ZKPs will bring that cost down. We’ll see more sophisticated smart contracts: ones that don’t merely scale, but also incorporate data and resources from other (more conventional) corners of the internet.


These advances in cryptography won’t merely breathe new life into the decentralized space, unlocking possibilities that didn’t exist before. They’ll also give something that’s previously been absent from the decentralized space—a reason for existence.

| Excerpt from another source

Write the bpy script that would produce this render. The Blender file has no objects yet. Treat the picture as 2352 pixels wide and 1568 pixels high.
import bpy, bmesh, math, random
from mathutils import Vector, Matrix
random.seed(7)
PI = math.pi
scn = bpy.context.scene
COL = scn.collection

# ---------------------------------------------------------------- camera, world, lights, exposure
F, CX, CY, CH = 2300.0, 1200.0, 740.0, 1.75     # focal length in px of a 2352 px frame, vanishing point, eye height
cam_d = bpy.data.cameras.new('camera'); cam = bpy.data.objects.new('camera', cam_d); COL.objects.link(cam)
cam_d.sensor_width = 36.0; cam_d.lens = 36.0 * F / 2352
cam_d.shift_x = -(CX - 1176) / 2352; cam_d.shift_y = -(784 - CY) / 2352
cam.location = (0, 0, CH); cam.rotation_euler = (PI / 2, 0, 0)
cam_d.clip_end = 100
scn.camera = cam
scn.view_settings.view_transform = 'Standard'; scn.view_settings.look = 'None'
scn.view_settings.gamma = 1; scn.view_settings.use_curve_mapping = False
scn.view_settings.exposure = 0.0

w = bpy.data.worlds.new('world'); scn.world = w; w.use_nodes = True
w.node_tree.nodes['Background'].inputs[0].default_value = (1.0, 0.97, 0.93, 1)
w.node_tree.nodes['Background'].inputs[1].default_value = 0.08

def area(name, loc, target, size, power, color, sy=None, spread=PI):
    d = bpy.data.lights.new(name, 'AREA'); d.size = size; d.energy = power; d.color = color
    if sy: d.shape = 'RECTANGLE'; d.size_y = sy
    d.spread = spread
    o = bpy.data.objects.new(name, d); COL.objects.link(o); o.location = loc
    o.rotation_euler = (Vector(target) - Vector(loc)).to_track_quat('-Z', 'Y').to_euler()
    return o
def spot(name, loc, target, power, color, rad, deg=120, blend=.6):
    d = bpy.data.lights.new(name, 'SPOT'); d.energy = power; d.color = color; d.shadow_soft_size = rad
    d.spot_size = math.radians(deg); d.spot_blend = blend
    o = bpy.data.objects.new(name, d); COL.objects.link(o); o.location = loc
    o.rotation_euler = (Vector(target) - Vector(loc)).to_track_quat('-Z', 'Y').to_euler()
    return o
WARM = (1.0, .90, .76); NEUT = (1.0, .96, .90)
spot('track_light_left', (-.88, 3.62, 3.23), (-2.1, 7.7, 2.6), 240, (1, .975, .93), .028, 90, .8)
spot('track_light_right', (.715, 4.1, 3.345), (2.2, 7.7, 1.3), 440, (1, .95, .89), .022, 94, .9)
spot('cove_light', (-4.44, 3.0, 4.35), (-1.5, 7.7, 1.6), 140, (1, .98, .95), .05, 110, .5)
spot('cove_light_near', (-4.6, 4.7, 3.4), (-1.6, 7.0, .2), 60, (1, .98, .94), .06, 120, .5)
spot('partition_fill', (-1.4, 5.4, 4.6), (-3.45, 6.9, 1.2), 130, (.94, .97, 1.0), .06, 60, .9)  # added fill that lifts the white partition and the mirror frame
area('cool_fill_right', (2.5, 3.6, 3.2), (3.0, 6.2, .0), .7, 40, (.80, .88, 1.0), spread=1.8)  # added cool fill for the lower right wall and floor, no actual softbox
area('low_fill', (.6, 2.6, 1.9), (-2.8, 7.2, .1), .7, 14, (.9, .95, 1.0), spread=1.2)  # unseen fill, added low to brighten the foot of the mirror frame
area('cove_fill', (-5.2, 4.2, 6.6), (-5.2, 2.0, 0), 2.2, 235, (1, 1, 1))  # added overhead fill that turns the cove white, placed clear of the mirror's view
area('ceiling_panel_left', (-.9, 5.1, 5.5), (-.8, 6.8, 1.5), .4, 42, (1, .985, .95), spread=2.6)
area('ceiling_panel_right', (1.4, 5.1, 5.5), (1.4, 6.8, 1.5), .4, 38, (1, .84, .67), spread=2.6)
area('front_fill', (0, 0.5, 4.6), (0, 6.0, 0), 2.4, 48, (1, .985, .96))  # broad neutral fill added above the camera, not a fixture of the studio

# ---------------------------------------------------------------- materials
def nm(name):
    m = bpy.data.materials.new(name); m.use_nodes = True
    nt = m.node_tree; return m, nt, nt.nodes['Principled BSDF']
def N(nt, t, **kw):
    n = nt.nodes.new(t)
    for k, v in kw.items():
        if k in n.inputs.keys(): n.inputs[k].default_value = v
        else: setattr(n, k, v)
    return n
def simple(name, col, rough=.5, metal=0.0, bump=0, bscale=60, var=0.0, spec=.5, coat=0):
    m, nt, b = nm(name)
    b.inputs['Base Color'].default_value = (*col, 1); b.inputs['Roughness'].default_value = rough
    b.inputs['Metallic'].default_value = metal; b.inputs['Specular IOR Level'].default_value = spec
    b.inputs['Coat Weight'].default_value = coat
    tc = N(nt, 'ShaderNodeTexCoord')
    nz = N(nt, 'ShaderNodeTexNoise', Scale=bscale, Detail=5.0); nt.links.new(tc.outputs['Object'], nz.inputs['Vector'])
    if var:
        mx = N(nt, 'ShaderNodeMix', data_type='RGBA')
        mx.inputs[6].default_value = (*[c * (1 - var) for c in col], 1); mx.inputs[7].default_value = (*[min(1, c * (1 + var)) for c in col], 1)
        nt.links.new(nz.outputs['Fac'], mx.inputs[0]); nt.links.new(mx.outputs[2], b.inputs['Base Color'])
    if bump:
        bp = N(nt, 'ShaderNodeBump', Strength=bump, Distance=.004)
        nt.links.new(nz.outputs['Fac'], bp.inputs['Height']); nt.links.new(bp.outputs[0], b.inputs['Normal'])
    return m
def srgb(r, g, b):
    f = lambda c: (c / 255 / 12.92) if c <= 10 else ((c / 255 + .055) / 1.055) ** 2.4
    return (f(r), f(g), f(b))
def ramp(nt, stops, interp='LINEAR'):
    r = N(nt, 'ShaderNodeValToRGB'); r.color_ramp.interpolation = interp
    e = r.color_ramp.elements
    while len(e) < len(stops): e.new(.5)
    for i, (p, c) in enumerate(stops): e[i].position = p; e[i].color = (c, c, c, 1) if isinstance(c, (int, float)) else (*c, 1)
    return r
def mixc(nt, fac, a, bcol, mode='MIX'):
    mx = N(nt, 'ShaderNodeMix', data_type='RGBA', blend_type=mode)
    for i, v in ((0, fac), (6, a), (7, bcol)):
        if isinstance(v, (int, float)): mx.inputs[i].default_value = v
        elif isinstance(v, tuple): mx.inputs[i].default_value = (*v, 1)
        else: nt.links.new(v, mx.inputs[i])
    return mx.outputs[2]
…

I alluded to these early disappointments earlier. The first waves of decentralized applications were either completely lackluster, limited in their capabilities, or outright scams. Some builders made earnest, sincere efforts to build something useful. But, due to the inherent technological limits of the times, they just couldn’t.

Now, that’s changing.

But more importantly, these new leaps in cryptographic technology will bring new trust to the crypto and Web3 space. For the first time, consumers and investors will be able to determine the validity and financial health of a business. We’ll have the technology to weed out the endemic bad actors and permanently exclude them from the space.

And that’s a big deal. It’s hard to understate the damage wrought by individuals like Sam Bankman-Fried and others, who, through their own misdeeds, have turned the wider public against the crypto and decentralized space.

At the very least, the emergence of a firewall against these bad actors is a good thing, even if it’s too late to reverse the destruction they’ve caused.